EXERCISE GOAL: Extract the complete listing and output it unchanged.

------ DATASET CONTENT ------

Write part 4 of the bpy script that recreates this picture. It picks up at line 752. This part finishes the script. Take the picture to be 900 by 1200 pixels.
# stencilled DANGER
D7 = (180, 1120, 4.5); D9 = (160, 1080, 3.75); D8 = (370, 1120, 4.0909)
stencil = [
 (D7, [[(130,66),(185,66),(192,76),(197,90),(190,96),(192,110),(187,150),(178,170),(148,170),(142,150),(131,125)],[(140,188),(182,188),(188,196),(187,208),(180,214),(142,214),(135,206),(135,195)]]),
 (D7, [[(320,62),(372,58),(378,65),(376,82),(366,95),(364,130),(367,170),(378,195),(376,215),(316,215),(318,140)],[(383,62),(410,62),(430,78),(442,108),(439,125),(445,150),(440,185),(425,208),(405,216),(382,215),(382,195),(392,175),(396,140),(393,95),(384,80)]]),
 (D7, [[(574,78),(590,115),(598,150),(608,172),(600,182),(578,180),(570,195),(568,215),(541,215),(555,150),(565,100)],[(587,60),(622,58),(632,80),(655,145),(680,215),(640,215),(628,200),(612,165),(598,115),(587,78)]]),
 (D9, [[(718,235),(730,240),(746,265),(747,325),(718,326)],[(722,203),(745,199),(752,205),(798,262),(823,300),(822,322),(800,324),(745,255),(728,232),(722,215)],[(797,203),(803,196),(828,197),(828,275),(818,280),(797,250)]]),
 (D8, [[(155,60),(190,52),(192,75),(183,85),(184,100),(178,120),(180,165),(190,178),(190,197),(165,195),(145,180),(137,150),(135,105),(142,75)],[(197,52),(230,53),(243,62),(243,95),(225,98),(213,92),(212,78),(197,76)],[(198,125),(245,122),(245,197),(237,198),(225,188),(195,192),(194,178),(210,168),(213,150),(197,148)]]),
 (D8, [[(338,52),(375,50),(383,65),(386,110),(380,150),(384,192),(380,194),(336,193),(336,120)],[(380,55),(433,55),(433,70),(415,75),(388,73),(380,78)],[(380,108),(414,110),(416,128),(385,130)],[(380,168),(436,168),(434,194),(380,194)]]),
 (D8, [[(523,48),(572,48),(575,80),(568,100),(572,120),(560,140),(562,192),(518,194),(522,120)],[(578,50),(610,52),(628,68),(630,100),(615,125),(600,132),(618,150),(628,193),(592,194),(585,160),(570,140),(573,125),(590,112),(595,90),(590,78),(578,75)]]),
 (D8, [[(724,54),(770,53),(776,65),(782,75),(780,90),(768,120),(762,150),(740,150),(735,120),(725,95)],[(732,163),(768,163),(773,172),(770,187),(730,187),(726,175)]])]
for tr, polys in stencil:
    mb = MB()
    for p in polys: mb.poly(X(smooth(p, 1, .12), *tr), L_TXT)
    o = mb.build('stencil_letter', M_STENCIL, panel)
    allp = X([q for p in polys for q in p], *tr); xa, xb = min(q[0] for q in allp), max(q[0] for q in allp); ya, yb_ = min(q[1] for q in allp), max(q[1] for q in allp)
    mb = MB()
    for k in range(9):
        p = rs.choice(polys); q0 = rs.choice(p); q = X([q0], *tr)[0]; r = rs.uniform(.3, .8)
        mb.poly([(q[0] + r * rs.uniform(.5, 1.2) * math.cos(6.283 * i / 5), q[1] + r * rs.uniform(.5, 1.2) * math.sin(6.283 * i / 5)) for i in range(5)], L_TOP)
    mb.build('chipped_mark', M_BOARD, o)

------

EXERCISE RESPONSE:
Write part 4 of the bpy script that recreates this picture. It picks up at line 752. This part finishes the script. Take the picture to be 900 by 1200 pixels.
# stencilled DANGER
D7 = (180, 1120, 4.5); D9 = (160, 1080, 3.75); D8 = (370, 1120, 4.0909)
stencil = [
 (D7, [[(130,66),(185,66),(192,76),(197,90),(190,96),(192,110),(187,150),(178,170),(148,170),(142,150),(131,125)],[(140,188),(182,188),(188,196),(187,208),(180,214),(142,214),(135,206),(135,195)]]),
 (D7, [[(320,62),(372,58),(378,65),(376,82),(366,95),(364,130),(367,170),(378,195),(376,215),(316,215),(318,140)],[(383,62),(410,62),(430,78),(442,108),(439,125),(445,150),(440,185),(425,208),(405,216),(382,215),(382,195),(392,175),(396,140),(393,95),(384,80)]]),
 (D7, [[(574,78),(590,115),(598,150),(608,172),(600,182),(578,180),(570,195),(568,215),(541,215),(555,150),(565,100)],[(587,60),(622,58),(632,80),(655,145),(680,215),(640,215),(628,200),(612,165),(598,115),(587,78)]]),
 (D9, [[(718,235),(730,240),(746,265),(747,325),(718,326)],[(722,203),(745,199),(752,205),(798,262),(823,300),(822,322),(800,324),(745,255),(728,232),(722,215)],[(797,203),(803,196),(828,197),(828,275),(818,280),(797,250)]]),
 (D8, [[(155,60),(190,52),(192,75),(183,85),(184,100),(178,120),(180,165),(190,178),(190,197),(165,195),(145,180),(137,150),(135,105),(142,75)],[(197,52),(230,53),(243,62),(243,95),(225,98),(213,92),(212,78),(197,76)],[(198,125),(245,122),(245,197),(237,198),(225,188),(195,192),(194,178),(210,168),(213,150),(197,148)]]),
 (D8, [[(338,52),(375,50),(383,65),(386,110),(380,150),(384,192),(380,194),(336,193),(336,120)],[(380,55),(433,55),(433,70),(415,75),(388,73),(380,78)],[(380,108),(414,110),(416,128),(385,130)],[(380,168),(436,168),(434,194),(380,194)]]),
 (D8, [[(523,48),(572,48),(575,80),(568,100),(572,120),(560,140),(562,192),(518,194),(522,120)],[(578,50),(610,52),(628,68),(630,100),(615,125),(600,132),(618,150),(628,193),(592,194),(585,160),(570,140),(573,125),(590,112),(595,90),(590,78),(578,75)]]),
 (D8, [[(724,54),(770,53),(776,65),(782,75),(780,90),(768,120),(762,150),(740,150),(735,120),(725,95)],[(732,163),(768,163),(773,172),(770,187),(730,187),(726,175)]])]
for tr, polys in stencil:
    mb = MB()
    for p in polys: mb.poly(X(smooth(p, 1, .12), *tr), L_TXT)
    o = mb.build('stencil_letter', M_STENCIL, panel)
    allp = X([q for p in polys for q in p], *tr); xa, xb = min(q[0] for q in allp), max(q[0] for q in allp); ya, yb_ = min(q[1] for q in allp), max(q[1] for q in allp)
    mb = MB()
    for k in range(9):
        p = rs.choice(polys); q0 = rs.choice(p); q = X([q0], *tr)[0]; r = rs.uniform(.3, .8)
        mb.poly([(q[0] + r * rs.uniform(.5, 1.2) * math.cos(6.283 * i / 5), q[1] + r * rs.uniform(.5, 1.2) * math.sin(6.283 * i / 5)) for i in range(5)], L_TOP)
    mb.build('chipped_mark', M_BOARD, o)